Image copyright © by Marcus Trahan

Midnight in Paris

(2011)

(OLD REVIEW) This movie is a sheer delight from beginning to end. It’s the best from Woody Allen in a long time, and that includes some pretty good ones lately. Briefly, Owen Wilson (in the sort of Woody part) finds that at midnight he can return to what he thinks of as the Golden Age, the Roaring Twenties in Paris. He is a writer who aspires to better things than the movies he has been hacking out. He meets all of his expatriate idols: Hemingway, F. Scott Fitzgerald and Zelda, Alice B. Toklas and Gertrude Stein, plus other luminaries like Dali, Man Ray, Josephine Baker, Picasso, Cole Porter. He’s in absolute heaven! Imagine, Gertrude Stein is reading and critiquing your novel, making suggestions, encouraging you! He also meets and falls for Adriana (Marion Cotillard), an artist, which complicates things, since he’s engaged to Ms. Wrong (Rachel McAdams) in the present day. It turns out that she doesn’t think the ‘20s are so special. For her, the Golden Age was the one we know as the “Gilded Age,” the 1890s. They visit that era, and she is as enchanted by it as he is of her world.

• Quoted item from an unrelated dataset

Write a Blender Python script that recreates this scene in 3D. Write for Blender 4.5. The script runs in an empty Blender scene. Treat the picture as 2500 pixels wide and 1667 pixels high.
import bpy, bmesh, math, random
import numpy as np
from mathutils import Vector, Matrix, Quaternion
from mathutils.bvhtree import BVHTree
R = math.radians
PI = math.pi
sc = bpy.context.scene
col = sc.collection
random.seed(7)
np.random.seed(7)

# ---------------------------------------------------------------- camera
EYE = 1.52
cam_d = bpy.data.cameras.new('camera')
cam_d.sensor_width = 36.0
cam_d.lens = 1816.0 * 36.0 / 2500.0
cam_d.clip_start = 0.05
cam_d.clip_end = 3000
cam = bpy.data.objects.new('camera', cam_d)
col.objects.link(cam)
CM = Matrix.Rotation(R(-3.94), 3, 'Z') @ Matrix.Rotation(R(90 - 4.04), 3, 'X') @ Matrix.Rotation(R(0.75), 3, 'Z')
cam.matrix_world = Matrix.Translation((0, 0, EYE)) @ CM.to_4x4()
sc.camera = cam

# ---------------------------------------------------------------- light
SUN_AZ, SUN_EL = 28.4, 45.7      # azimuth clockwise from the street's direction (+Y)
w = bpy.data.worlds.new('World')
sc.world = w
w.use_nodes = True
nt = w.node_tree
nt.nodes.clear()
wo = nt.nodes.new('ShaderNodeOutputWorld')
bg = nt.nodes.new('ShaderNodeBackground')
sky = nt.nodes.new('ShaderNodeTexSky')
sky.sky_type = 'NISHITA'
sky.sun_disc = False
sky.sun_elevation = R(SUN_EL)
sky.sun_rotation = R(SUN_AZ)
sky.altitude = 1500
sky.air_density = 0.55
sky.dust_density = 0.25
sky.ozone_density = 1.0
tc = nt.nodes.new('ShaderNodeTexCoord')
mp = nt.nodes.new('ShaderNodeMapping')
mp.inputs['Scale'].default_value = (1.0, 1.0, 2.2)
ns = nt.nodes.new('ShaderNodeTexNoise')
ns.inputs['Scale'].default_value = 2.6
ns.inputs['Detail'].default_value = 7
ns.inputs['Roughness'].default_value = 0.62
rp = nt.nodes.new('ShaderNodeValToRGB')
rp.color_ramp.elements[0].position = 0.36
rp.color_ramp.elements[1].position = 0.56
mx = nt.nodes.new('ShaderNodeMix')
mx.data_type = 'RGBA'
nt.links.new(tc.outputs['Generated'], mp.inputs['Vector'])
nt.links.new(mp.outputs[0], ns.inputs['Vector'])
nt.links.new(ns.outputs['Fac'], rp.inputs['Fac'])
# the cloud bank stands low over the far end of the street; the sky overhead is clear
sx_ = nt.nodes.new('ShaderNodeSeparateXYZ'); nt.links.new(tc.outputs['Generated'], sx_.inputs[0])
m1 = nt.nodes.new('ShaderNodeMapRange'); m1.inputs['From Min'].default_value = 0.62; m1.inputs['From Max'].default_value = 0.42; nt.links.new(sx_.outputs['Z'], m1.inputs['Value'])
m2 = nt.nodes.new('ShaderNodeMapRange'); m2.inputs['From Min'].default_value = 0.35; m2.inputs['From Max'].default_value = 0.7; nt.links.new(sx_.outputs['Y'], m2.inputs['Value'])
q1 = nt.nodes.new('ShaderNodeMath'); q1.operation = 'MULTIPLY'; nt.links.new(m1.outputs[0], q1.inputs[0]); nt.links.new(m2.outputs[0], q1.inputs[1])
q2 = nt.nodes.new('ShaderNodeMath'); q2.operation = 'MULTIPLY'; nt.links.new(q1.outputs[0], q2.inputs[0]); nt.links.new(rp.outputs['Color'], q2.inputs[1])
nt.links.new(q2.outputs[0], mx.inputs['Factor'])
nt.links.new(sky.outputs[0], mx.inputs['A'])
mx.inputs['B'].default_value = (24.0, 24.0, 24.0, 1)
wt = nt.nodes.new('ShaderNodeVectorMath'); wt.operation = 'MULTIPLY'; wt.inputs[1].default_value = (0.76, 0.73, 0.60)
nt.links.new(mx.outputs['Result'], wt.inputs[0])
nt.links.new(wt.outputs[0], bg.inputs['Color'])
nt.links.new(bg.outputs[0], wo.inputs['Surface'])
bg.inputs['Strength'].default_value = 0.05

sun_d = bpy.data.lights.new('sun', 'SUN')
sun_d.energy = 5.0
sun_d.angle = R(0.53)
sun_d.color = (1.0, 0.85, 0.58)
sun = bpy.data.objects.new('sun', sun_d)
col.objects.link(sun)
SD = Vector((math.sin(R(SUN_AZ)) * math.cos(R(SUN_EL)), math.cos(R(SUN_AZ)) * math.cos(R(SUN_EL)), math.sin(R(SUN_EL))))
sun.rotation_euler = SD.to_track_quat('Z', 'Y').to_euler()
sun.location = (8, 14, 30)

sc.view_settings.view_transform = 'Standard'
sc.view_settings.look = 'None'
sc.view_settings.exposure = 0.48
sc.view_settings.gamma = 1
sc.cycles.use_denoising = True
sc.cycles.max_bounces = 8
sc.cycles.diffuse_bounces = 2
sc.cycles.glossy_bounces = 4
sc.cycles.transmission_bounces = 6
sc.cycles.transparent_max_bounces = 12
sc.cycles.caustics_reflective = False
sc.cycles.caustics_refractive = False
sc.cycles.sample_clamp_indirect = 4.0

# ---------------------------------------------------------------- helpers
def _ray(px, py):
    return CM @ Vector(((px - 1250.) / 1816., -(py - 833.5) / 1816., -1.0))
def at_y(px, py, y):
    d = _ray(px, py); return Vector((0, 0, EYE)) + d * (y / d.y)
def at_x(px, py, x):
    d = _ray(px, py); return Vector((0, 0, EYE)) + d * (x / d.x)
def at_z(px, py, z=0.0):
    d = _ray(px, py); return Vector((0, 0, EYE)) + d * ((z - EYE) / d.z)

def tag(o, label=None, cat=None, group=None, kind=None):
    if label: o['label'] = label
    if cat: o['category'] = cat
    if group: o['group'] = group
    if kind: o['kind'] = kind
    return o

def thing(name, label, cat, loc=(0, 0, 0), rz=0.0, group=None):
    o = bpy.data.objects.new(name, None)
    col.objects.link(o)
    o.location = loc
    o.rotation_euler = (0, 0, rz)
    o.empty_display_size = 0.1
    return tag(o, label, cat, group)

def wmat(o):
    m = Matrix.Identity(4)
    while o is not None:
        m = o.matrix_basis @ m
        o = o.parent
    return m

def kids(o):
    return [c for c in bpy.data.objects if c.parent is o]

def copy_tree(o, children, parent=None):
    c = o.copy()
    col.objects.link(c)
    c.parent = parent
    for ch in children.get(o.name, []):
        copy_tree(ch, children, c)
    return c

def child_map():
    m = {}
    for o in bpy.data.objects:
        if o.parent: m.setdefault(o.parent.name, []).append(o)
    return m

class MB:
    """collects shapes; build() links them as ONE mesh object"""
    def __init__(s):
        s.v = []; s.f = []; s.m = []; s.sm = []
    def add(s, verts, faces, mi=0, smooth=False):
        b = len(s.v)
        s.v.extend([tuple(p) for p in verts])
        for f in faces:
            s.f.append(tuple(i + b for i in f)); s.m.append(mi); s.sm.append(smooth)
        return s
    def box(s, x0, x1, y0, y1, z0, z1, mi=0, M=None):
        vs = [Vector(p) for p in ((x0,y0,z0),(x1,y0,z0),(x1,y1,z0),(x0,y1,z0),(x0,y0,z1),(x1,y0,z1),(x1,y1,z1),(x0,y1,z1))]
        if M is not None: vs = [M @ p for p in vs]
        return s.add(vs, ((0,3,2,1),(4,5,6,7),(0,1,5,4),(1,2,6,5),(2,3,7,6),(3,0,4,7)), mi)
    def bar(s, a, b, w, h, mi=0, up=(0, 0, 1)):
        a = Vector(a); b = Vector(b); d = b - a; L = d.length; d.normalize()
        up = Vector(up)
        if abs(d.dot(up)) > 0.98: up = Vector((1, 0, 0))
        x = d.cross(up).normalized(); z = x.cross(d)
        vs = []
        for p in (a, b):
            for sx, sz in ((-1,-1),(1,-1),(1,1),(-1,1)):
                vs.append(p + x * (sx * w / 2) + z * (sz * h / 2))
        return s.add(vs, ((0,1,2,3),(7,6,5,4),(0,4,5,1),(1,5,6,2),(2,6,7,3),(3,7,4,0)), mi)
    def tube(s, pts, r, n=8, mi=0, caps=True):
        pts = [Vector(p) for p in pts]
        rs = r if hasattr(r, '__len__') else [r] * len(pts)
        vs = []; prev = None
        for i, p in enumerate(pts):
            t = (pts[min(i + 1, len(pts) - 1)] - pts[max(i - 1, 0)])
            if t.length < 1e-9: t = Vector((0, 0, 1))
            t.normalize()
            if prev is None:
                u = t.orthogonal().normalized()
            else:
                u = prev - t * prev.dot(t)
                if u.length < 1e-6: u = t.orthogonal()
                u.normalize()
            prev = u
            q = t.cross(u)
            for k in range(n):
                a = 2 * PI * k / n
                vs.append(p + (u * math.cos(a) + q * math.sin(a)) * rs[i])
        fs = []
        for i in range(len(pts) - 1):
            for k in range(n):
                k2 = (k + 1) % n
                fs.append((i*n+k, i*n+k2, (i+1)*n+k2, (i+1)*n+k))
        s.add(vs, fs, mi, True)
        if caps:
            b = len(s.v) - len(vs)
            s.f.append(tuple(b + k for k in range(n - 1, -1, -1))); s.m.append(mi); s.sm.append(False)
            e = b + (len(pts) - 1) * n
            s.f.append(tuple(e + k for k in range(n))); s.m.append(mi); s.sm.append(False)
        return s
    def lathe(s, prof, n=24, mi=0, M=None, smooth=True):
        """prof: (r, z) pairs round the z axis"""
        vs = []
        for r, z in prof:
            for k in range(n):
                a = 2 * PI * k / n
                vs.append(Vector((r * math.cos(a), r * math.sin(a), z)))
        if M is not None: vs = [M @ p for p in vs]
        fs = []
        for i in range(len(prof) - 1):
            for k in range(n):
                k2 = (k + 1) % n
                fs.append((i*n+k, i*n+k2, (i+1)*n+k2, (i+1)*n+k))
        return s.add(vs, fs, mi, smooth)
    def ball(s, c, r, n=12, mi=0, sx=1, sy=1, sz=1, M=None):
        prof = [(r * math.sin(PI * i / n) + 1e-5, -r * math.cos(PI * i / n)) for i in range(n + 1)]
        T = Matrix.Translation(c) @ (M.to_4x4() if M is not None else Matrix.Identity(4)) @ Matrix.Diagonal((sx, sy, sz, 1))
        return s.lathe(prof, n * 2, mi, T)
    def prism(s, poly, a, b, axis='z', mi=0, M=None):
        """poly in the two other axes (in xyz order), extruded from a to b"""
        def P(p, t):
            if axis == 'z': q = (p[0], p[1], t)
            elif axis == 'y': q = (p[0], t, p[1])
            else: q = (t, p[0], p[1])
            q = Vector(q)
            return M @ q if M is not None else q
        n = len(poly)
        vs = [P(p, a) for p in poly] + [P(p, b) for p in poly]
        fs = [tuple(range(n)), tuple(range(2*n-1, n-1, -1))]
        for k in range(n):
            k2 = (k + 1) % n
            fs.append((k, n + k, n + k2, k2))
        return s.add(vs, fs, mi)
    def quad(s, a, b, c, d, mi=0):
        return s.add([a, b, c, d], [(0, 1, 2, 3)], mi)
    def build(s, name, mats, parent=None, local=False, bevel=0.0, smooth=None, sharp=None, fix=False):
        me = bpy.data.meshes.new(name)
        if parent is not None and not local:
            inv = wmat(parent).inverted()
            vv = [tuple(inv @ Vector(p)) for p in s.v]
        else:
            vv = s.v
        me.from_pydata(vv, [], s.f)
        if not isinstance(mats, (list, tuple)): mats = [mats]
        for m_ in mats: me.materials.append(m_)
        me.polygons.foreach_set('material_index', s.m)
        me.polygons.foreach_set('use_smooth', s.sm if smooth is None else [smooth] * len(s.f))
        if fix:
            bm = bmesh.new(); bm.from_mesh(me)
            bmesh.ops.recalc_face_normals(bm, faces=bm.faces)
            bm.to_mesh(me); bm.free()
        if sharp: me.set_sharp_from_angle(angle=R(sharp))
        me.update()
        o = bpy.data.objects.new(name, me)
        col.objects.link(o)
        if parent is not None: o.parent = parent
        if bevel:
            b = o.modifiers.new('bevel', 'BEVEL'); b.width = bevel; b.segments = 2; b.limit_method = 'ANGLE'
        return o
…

They meet Gauguin, Degas, and Toulouse-Lautrec, who all agree that the Golden Age was the Renaissance. She decides to stay in the ‘90s.

So the message is that we all, or most of us anyway, have an era we admire. It might be one we actually lived through, or not. For most of us aging Boomers it’s probably the ‘60s … but maybe the ‘20s, like Owen, or maybe some other age. (I’ve always sort of liked the ‘40s. Yeah, I know there was that little detail of World War II, but the music was great!)

There’s not only the element of thinking your personal Golden Age was an exciting and stimulating time to be alive, but I also think there’s something else, which is that we look at the present, no matter what our present it, and think of some time before everything went to shit. Doesn’t it often look that way to you? Isn’t 2011 pretty fucked up in a lot of ways?

There is one thing I might have changed. Owen meets another girl, in the present day, running a nostalgia shop that sells old gramophones and 78 rpm records of Cole Porter and others. He breaks up with Ms. Wrong, and at the end he meets the new girl again, and finds she loves walking in the rain in Paris as much as he does. So how about another two minutes of film, where she might drop a hint that she might be from his future, and regards 2011 as the time before it all went to shit … Well, it’s an idea.